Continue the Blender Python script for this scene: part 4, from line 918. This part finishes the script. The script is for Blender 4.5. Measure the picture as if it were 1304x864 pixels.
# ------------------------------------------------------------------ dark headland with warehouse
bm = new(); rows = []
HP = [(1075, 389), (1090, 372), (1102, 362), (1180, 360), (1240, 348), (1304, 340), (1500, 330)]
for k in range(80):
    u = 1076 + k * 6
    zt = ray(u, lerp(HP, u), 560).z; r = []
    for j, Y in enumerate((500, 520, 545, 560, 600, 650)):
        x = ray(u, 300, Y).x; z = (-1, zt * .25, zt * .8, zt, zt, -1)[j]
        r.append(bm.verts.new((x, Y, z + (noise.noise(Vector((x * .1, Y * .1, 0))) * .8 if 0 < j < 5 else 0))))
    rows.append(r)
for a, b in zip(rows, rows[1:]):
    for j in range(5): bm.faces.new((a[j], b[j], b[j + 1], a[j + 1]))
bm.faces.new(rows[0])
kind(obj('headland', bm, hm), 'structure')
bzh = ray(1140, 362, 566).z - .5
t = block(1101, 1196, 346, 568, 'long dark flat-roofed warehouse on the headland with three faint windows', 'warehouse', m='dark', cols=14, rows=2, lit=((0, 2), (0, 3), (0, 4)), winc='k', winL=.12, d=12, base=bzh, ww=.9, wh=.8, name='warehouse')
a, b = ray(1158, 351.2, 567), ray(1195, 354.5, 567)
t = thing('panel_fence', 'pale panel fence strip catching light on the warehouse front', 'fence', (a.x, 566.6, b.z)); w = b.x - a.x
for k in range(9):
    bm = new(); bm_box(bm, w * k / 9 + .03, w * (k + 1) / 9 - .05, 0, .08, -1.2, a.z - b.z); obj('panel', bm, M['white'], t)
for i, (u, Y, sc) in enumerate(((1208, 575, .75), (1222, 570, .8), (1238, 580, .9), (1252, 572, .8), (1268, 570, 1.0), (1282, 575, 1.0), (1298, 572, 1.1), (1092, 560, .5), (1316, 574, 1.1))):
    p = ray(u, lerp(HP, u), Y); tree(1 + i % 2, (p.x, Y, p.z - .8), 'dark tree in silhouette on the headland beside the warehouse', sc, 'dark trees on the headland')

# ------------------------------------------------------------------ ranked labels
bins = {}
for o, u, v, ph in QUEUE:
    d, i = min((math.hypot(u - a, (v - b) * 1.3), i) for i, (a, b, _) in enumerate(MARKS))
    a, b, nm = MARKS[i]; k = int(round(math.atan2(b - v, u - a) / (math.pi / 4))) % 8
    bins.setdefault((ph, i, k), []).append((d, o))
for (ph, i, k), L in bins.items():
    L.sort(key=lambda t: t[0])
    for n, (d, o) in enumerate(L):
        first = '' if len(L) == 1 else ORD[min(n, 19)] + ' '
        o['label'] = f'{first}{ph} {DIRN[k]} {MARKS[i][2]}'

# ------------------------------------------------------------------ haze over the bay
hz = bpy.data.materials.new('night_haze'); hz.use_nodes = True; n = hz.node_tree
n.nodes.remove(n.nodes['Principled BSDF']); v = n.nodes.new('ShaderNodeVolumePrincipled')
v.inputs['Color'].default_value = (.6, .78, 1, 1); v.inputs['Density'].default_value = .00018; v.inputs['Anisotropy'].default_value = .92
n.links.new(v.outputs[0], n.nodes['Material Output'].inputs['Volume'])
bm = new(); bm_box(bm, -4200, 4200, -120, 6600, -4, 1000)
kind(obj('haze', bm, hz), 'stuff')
::::
#### Direction
Each line of the material should be duplicated exactly, please.

#### Solved problem
Continue the Blender Python script for this scene: part 4, from line 918. This part finishes the script. The script is for Blender 4.5. Measure the picture as if it were 1304x864 pixels.
# ------------------------------------------------------------------ dark headland with warehouse
bm = new(); rows = []
HP = [(1075, 389), (1090, 372), (1102, 362), (1180, 360), (1240, 348), (1304, 340), (1500, 330)]
for k in range(80):
    u = 1076 + k * 6
    zt = ray(u, lerp(HP, u), 560).z; r = []
    for j, Y in enumerate((500, 520, 545, 560, 600, 650)):
        x = ray(u, 300, Y).x; z = (-1, zt * .25, zt * .8, zt, zt, -1)[j]
        r.append(bm.verts.new((x, Y, z + (noise.noise(Vector((x * .1, Y * .1, 0))) * .8 if 0 < j < 5 else 0))))
    rows.append(r)
for a, b in zip(rows, rows[1:]):
    for j in range(5): bm.faces.new((a[j], b[j], b[j + 1], a[j + 1]))
bm.faces.new(rows[0])
kind(obj('headland', bm, hm), 'structure')
bzh = ray(1140, 362, 566).z - .5
t = block(1101, 1196, 346, 568, 'long dark flat-roofed warehouse on the headland with three faint windows', 'warehouse', m='dark', cols=14, rows=2, lit=((0, 2), (0, 3), (0, 4)), winc='k', winL=.12, d=12, base=bzh, ww=.9, wh=.8, name='warehouse')
a, b = ray(1158, 351.2, 567), ray(1195, 354.5, 567)
t = thing('panel_fence', 'pale panel fence strip catching light on the warehouse front', 'fence', (a.x, 566.6, b.z)); w = b.x - a.x
for k in range(9):
    bm = new(); bm_box(bm, w * k / 9 + .03, w * (k + 1) / 9 - .05, 0, .08, -1.2, a.z - b.z); obj('panel', bm, M['white'], t)
for i, (u, Y, sc) in enumerate(((1208, 575, .75), (1222, 570, .8), (1238, 580, .9), (1252, 572, .8), (1268, 570, 1.0), (1282, 575, 1.0), (1298, 572, 1.1), (1092, 560, .5), (1316, 574, 1.1))):
    p = ray(u, lerp(HP, u), Y); tree(1 + i % 2, (p.x, Y, p.z - .8), 'dark tree in silhouette on the headland beside the warehouse', sc, 'dark trees on the headland')

# ------------------------------------------------------------------ ranked labels
bins = {}
for o, u, v, ph in QUEUE:
    d, i = min((math.hypot(u - a, (v - b) * 1.3), i) for i, (a, b, _) in enumerate(MARKS))
    a, b, nm = MARKS[i]; k = int(round(math.atan2(b - v, u - a) / (math.pi / 4))) % 8
    bins.setdefault((ph, i, k), []).append((d, o))
for (ph, i, k), L in bins.items():
    L.sort(key=lambda t: t[0])
    for n, (d, o) in enumerate(L):
        first = '' if len(L) == 1 else ORD[min(n, 19)] + ' '
        o['label'] = f'{first}{ph} {DIRN[k]} {MARKS[i][2]}'

# ------------------------------------------------------------------ haze over the bay
hz = bpy.data.materials.new('night_haze'); hz.use_nodes = True; n = hz.node_tree
n.nodes.remove(n.nodes['Principled BSDF']); v = n.nodes.new('ShaderNodeVolumePrincipled')
v.inputs['Color'].default_value = (.6, .78, 1, 1); v.inputs['Density'].default_value = .00018; v.inputs['Anisotropy'].default_value = .92
n.links.new(v.outputs[0], n.nodes['Material Output'].inputs['Volume'])
bm = new(); bm_box(bm, -4200, 4200, -120, 6600, -4, 1000)
kind(obj('haze', bm, hz), 'stuff')